> Given task
Give back an exact copy of the lines from the start of the material through the line bearing "COL = scene.collection". Include both ends and nothing else.

> Collected data
(begin)
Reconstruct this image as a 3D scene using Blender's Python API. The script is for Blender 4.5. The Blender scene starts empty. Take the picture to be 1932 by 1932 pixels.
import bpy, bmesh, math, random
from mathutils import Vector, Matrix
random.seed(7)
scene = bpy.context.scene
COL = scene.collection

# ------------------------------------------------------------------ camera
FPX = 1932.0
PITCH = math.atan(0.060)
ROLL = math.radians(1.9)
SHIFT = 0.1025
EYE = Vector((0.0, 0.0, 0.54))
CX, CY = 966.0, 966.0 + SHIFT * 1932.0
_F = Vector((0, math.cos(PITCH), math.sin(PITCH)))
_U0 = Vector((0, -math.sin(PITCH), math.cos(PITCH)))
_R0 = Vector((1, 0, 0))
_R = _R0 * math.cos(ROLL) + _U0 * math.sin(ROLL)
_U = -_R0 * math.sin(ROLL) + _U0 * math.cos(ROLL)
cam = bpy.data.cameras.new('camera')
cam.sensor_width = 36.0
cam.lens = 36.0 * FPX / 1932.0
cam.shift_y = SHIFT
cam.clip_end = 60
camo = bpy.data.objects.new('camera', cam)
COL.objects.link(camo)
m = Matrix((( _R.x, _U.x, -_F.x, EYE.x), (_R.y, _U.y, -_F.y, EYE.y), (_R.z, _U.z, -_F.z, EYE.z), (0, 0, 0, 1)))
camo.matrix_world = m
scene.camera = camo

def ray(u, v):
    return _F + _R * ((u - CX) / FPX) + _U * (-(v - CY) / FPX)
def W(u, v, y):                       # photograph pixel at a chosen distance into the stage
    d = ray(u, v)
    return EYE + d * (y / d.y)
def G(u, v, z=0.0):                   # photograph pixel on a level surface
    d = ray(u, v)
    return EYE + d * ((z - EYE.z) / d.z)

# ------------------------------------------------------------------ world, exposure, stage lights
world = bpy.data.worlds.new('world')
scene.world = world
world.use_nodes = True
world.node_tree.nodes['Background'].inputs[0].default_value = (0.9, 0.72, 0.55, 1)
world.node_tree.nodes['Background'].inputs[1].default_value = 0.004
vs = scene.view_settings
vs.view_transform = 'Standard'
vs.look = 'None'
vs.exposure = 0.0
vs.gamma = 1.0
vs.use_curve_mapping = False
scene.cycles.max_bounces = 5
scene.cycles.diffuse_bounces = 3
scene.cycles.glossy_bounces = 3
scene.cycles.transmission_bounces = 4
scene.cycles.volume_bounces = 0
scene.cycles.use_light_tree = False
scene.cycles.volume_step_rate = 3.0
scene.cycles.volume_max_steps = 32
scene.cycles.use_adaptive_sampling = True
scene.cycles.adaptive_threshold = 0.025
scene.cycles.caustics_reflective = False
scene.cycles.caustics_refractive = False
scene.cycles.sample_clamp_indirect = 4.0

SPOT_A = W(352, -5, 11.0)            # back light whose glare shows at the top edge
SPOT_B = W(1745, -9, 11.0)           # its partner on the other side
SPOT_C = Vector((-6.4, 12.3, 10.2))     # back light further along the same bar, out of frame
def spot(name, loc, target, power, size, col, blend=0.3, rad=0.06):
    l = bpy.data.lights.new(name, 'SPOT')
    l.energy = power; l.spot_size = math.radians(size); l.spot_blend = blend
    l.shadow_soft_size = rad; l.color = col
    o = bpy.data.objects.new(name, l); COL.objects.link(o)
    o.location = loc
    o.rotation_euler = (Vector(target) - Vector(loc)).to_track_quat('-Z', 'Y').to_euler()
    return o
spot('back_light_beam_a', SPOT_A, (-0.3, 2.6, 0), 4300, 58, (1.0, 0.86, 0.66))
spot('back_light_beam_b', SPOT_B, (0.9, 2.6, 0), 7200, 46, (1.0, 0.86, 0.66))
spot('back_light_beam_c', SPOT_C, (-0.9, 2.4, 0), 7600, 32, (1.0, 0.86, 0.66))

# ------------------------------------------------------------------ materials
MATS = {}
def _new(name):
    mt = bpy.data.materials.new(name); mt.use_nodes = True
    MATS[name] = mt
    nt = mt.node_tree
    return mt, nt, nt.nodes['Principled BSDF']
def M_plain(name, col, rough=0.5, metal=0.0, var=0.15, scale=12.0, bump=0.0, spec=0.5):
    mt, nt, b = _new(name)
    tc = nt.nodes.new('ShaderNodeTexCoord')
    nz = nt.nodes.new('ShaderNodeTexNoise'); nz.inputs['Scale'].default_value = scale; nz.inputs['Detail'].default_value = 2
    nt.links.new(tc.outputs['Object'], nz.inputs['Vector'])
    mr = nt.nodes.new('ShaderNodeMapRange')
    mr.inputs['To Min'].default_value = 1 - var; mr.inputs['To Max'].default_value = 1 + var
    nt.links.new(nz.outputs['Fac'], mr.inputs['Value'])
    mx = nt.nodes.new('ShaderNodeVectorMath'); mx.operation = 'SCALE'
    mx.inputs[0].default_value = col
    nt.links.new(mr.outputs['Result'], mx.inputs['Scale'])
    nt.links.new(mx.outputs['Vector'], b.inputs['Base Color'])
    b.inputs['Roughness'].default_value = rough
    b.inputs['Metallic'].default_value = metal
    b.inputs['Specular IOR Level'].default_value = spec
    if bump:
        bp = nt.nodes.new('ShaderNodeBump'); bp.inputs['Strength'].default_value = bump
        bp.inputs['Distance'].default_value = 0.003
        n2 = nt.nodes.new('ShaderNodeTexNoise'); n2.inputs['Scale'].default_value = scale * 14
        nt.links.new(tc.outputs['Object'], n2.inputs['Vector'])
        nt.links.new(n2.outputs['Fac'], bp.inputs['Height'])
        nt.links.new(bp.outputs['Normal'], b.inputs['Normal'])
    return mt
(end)
> Finished task
Reconstruct this image as a 3D scene using Blender's Python API. The script is for Blender 4.5. The Blender scene starts empty. Take the picture to be 1932 by 1932 pixels.
import bpy, bmesh, math, random
from mathutils import Vector, Matrix
random.seed(7)
scene = bpy.context.scene
COL = scene.collection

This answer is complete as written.